[BEGIN]

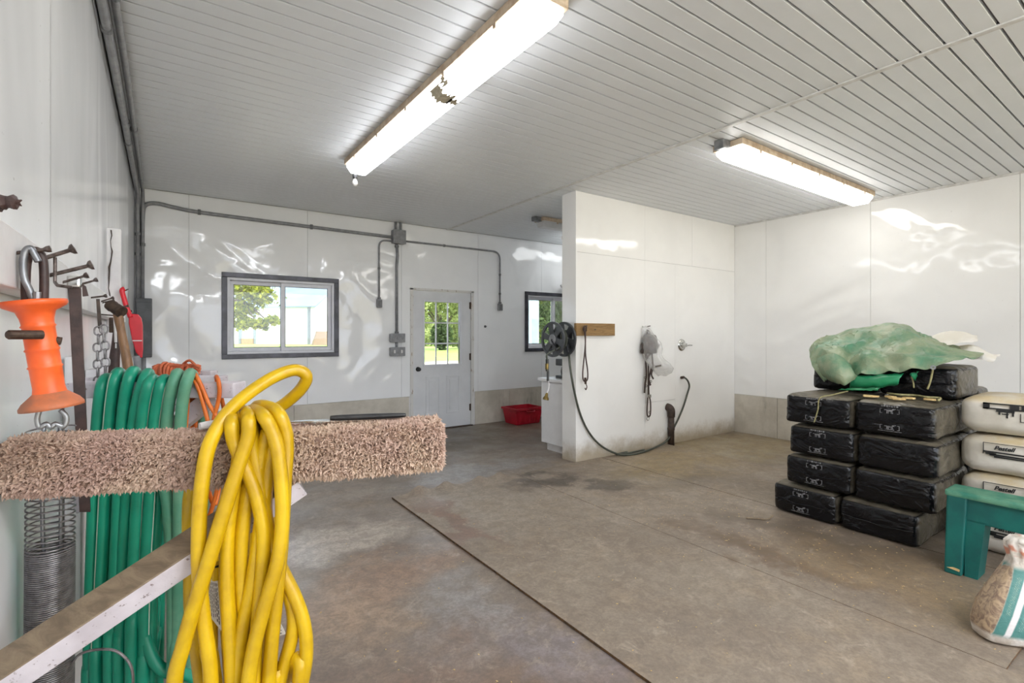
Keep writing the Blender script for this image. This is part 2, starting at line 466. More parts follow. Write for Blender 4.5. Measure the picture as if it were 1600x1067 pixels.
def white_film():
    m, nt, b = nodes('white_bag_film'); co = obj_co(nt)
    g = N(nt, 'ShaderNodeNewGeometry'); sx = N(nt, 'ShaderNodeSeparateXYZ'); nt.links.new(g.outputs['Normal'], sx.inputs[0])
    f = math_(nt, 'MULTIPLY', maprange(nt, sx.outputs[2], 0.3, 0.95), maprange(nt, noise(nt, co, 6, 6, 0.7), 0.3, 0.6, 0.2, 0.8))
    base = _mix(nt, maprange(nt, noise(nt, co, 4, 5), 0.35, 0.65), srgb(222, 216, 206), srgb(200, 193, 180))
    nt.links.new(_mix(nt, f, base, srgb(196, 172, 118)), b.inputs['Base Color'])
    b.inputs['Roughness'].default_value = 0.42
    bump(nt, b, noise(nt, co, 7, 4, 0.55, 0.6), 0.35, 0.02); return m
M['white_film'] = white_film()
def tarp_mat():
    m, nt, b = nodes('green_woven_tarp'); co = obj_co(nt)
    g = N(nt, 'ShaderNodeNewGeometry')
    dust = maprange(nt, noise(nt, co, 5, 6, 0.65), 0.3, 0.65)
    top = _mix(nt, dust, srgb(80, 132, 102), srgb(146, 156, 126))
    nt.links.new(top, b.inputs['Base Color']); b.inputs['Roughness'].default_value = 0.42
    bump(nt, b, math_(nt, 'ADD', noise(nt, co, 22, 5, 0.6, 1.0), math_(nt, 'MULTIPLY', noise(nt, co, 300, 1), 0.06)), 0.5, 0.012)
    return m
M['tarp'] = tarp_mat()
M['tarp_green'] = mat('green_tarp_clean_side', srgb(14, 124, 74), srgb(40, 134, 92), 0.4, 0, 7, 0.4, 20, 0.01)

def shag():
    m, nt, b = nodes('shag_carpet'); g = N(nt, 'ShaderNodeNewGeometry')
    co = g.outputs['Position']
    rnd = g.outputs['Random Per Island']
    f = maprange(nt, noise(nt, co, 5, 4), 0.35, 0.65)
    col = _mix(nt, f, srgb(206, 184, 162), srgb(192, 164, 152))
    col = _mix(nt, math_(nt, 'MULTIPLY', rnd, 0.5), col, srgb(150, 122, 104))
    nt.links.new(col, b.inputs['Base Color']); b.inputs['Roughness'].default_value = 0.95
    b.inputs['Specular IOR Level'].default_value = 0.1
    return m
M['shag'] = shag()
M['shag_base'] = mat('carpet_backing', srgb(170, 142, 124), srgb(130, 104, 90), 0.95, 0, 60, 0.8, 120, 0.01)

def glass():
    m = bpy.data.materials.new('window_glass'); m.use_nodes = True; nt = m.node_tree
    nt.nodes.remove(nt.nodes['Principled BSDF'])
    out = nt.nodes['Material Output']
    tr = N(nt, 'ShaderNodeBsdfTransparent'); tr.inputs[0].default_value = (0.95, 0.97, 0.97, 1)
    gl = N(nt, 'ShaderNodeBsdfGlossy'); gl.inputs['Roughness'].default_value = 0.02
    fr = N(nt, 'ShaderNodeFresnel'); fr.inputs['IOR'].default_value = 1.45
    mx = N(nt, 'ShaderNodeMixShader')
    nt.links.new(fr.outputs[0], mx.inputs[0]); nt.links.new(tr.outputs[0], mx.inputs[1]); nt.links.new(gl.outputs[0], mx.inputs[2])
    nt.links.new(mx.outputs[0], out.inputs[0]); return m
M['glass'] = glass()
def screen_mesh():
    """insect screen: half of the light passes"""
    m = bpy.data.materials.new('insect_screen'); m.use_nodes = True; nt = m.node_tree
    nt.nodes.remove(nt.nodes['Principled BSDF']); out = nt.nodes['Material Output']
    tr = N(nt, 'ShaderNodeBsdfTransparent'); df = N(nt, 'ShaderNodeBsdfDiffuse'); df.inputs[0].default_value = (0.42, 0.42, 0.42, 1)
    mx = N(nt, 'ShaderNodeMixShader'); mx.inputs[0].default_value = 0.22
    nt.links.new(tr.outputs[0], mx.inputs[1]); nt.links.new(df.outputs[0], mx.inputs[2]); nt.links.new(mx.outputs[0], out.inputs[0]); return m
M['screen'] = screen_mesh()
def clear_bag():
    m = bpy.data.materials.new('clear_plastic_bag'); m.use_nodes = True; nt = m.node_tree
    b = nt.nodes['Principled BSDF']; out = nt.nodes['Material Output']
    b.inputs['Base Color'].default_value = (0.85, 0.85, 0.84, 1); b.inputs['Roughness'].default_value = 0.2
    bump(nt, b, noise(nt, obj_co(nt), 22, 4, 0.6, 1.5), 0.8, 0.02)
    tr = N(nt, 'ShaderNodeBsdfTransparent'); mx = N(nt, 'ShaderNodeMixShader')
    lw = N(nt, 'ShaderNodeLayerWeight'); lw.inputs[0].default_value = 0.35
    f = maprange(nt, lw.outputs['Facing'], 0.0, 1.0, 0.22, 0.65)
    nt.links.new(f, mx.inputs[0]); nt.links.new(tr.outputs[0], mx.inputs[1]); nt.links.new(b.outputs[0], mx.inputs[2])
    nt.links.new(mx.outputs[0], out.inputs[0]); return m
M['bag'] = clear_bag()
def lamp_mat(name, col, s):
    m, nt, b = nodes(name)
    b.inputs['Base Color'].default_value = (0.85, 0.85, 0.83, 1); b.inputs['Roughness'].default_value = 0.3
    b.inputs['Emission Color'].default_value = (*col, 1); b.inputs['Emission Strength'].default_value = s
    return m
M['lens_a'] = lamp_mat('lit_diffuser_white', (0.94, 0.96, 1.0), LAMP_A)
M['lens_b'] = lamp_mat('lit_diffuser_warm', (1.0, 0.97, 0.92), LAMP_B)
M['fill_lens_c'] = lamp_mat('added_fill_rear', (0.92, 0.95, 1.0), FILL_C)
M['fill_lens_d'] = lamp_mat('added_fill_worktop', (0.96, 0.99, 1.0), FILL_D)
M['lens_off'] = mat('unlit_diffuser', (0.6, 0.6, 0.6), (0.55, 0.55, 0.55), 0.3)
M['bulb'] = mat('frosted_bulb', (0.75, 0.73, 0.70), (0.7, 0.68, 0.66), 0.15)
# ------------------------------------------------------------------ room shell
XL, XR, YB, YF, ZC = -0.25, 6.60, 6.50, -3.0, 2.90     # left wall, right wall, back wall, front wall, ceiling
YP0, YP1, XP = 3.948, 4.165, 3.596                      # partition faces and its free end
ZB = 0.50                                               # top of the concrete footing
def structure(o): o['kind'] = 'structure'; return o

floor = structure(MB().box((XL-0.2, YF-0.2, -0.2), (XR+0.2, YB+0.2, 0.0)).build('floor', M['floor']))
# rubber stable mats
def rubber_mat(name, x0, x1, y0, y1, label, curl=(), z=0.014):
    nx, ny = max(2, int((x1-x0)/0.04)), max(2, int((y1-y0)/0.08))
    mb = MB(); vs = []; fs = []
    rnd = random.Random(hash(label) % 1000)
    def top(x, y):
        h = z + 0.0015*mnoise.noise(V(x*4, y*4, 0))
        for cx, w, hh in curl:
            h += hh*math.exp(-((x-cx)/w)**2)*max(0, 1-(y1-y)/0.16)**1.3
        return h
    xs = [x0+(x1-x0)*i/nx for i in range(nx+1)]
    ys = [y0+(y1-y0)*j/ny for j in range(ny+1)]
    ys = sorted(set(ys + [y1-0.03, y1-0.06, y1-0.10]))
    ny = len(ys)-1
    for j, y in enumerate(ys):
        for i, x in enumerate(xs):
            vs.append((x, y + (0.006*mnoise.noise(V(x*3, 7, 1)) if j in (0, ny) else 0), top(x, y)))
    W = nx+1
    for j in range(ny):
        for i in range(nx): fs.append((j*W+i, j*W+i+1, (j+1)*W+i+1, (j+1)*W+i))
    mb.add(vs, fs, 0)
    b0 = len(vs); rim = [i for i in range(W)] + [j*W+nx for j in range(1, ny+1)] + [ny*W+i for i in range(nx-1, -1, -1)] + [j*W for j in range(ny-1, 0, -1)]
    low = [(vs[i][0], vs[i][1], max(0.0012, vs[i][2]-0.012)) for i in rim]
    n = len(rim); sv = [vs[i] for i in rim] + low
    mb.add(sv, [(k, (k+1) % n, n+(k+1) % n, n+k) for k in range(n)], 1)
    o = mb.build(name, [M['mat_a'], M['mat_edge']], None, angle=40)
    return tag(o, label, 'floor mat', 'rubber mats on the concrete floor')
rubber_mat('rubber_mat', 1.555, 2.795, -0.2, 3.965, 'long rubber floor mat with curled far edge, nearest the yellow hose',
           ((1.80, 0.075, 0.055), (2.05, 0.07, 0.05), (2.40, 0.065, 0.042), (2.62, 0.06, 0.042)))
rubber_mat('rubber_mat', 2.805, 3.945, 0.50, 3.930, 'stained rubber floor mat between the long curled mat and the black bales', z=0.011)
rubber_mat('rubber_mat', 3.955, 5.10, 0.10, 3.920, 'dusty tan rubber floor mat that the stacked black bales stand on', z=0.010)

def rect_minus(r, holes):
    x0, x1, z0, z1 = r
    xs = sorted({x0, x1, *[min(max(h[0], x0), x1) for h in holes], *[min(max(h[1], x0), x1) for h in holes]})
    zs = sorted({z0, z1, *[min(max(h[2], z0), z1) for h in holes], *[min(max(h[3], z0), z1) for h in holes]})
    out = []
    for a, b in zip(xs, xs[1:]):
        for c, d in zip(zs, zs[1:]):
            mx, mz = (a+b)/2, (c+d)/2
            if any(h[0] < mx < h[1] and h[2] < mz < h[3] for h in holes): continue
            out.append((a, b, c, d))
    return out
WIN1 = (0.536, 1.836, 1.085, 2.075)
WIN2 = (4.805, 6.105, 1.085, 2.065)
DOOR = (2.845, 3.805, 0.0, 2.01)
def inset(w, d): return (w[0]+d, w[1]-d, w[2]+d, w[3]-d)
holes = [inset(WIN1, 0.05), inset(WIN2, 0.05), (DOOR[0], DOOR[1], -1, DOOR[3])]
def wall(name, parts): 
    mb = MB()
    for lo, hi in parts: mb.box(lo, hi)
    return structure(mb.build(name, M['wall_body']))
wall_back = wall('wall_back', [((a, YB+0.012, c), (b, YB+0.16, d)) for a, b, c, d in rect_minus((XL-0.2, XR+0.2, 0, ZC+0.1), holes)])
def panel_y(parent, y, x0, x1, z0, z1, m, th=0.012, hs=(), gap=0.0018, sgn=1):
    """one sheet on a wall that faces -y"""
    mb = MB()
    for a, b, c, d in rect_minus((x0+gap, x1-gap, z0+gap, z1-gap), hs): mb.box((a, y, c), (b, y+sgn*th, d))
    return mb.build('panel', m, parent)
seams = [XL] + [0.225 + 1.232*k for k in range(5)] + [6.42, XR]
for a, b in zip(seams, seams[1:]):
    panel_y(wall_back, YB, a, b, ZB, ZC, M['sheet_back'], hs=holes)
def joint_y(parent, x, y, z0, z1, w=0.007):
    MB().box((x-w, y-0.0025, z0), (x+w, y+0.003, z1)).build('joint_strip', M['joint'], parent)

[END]

**Exercise goal**
Up to and including the line containing "0.4, 20, 0.01)", repeat every line from the start of the data, but none of the pictures.

**Response**
Keep writing the Blender script for this image. This is part 2, starting at line 466. More parts follow. Write for Blender 4.5. Measure the picture as if it were 1600x1067 pixels.
def white_film():
    m, nt, b = nodes('white_bag_film'); co = obj_co(nt)
    g = N(nt, 'ShaderNodeNewGeometry'); sx = N(nt, 'ShaderNodeSeparateXYZ'); nt.links.new(g.outputs['Normal'], sx.inputs[0])
    f = math_(nt, 'MULTIPLY', maprange(nt, sx.outputs[2], 0.3, 0.95), maprange(nt, noise(nt, co, 6, 6, 0.7), 0.3, 0.6, 0.2, 0.8))
    base = _mix(nt, maprange(nt, noise(nt, co, 4, 5), 0.35, 0.65), srgb(222, 216, 206), srgb(200, 193, 180))
    nt.links.new(_mix(nt, f, base, srgb(196, 172, 118)), b.inputs['Base Color'])
    b.inputs['Roughness'].default_value = 0.42
    bump(nt, b, noise(nt, co, 7, 4, 0.55, 0.6), 0.35, 0.02); return m
M['white_film'] = white_film()
def tarp_mat():
    m, nt, b = nodes('green_woven_tarp'); co = obj_co(nt)
    g = N(nt, 'ShaderNodeNewGeometry')
    dust = maprange(nt, noise(nt, co, 5, 6, 0.65), 0.3, 0.65)
    top = _mix(nt, dust, srgb(80, 132, 102), srgb(146, 156, 126))
    nt.links.new(top, b.inputs['Base Color']); b.inputs['Roughness'].default_value = 0.42
    bump(nt, b, math_(nt, 'ADD', noise(nt, co, 22, 5, 0.6, 1.0), math_(nt, 'MULTIPLY', noise(nt, co, 300, 1), 0.06)), 0.5, 0.012)
    return m
M['tarp'] = tarp_mat()
M['tarp_green'] = mat('green_tarp_clean_side', srgb(14, 124, 74), srgb(40, 134, 92), 0.4, 0, 7, 0.4, 20, 0.01)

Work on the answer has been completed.